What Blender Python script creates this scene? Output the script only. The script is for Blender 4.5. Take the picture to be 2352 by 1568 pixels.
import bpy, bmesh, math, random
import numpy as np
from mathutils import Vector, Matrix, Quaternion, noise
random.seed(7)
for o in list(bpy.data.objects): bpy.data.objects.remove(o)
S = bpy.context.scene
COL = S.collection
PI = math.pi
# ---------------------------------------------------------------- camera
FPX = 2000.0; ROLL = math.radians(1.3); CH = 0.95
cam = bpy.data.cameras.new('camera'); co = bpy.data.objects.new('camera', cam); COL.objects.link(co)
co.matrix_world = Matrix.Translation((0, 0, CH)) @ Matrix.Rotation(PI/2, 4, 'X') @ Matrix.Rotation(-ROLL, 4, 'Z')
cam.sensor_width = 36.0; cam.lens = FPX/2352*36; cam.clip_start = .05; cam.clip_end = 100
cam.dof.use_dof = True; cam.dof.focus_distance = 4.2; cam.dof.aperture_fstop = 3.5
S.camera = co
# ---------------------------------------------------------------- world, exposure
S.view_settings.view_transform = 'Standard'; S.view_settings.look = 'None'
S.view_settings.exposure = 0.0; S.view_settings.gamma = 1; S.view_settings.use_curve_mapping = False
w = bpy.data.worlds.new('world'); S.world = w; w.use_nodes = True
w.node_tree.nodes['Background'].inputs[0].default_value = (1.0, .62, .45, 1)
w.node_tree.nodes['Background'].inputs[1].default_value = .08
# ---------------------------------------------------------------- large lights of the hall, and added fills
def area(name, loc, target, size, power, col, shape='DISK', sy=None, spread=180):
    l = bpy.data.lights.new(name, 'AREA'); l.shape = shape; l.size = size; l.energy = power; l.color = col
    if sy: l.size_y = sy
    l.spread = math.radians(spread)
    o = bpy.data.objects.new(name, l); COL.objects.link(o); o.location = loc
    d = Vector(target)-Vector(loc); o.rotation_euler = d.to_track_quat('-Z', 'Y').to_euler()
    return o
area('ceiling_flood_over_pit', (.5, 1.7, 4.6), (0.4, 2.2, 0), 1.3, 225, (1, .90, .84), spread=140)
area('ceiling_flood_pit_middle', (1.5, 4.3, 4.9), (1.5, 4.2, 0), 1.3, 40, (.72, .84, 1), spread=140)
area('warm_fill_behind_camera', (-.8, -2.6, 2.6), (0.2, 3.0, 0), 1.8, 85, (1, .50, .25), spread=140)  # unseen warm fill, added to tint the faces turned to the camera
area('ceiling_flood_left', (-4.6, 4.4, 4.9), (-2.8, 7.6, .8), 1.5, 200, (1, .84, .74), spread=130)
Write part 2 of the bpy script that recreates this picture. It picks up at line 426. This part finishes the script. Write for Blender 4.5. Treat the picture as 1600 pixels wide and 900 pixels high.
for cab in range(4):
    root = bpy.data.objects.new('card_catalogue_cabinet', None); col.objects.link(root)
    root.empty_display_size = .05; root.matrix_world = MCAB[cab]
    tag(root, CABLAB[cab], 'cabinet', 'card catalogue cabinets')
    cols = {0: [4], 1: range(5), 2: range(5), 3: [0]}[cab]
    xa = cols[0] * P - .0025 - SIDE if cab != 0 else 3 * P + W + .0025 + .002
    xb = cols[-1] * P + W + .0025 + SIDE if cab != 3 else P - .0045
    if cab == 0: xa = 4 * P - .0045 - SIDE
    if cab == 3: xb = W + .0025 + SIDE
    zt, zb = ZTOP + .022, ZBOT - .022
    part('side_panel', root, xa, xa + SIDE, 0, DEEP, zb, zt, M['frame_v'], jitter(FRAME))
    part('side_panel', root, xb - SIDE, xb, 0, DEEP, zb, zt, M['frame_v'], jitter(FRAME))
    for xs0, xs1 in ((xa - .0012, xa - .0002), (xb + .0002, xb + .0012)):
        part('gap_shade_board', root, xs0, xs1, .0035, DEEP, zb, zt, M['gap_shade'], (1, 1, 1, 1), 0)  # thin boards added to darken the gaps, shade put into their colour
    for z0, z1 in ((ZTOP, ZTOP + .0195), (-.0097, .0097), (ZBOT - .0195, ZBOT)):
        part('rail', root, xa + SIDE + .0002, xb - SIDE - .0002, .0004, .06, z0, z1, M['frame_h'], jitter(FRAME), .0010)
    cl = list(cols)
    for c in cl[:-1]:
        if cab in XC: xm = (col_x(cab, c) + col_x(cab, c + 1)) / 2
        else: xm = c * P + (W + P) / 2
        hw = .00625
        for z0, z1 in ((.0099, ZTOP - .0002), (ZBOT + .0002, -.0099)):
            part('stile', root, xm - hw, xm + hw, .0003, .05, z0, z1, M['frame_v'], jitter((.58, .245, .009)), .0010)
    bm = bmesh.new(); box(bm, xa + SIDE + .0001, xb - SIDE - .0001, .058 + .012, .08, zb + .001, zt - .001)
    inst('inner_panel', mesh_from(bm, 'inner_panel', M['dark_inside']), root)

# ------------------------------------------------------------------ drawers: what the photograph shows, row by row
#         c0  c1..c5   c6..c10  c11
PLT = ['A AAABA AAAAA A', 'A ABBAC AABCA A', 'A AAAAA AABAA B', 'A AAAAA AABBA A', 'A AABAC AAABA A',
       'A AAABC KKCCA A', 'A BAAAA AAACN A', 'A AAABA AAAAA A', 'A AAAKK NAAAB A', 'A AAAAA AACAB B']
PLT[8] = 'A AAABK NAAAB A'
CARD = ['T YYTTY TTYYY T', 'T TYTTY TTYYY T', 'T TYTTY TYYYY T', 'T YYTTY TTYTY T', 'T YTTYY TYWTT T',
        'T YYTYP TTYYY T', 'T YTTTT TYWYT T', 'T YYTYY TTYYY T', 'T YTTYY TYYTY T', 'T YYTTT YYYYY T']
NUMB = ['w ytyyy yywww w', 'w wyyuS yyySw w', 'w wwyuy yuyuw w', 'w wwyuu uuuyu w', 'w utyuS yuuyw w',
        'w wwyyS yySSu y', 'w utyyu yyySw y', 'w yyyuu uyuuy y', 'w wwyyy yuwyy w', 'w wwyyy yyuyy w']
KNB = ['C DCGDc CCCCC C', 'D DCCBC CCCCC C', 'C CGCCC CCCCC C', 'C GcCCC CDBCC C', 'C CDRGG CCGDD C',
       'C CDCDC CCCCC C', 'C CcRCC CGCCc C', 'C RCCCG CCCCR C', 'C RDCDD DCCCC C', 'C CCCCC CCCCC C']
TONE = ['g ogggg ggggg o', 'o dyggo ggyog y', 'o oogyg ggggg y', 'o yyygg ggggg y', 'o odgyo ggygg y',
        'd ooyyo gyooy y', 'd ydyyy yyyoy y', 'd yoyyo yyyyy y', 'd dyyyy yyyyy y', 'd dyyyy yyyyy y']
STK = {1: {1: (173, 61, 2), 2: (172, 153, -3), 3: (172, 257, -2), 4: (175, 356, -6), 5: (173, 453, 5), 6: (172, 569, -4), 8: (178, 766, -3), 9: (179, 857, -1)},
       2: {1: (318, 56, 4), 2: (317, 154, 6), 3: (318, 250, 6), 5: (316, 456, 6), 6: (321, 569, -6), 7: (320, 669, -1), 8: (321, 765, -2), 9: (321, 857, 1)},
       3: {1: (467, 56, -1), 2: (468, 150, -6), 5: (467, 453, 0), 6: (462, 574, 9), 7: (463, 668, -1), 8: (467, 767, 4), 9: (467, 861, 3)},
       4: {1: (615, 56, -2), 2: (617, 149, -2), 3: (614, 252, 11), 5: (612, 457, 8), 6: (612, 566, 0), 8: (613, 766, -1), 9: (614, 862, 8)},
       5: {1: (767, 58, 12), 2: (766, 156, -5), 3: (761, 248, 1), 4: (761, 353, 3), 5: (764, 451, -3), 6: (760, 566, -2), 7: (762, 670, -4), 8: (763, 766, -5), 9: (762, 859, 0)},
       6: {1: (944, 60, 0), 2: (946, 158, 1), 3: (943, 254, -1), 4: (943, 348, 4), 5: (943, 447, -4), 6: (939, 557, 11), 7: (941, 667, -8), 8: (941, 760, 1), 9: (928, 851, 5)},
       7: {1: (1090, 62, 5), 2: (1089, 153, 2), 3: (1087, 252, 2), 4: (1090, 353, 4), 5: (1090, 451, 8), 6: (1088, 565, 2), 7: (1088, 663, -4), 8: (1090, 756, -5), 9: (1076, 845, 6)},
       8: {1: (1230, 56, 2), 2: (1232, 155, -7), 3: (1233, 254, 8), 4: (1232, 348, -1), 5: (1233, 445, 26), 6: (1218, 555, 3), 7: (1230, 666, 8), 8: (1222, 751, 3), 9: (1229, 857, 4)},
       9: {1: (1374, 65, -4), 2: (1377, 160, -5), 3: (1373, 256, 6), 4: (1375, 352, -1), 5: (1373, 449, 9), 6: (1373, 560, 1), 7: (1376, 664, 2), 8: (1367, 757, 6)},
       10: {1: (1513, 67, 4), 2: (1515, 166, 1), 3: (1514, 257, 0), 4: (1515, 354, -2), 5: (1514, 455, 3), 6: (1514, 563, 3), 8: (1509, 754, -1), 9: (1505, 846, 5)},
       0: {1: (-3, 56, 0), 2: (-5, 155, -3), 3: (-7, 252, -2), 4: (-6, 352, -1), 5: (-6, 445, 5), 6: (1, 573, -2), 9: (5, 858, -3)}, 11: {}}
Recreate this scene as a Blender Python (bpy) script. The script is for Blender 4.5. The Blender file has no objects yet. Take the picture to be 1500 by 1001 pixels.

__________

• **TASK DESCRIPTION**
From the material above, copy each line that includes the word "DEEP".

• **THE COMPLETED TASK**
    part('side_panel', root, xa, xa + SIDE, 0, DEEP, zb, zt, M['frame_v'], jitter(FRAME))
    part('side_panel', root, xb - SIDE, xb, 0, DEEP, zb, zt, M['frame_v'], jitter(FRAME))
        part('gap_shade_board', root, xs0, xs1, .0035, DEEP, zb, zt, M['gap_shade'], (1, 1, 1, 1), 0)  # thin boards added to darken the gaps, shade put into their colour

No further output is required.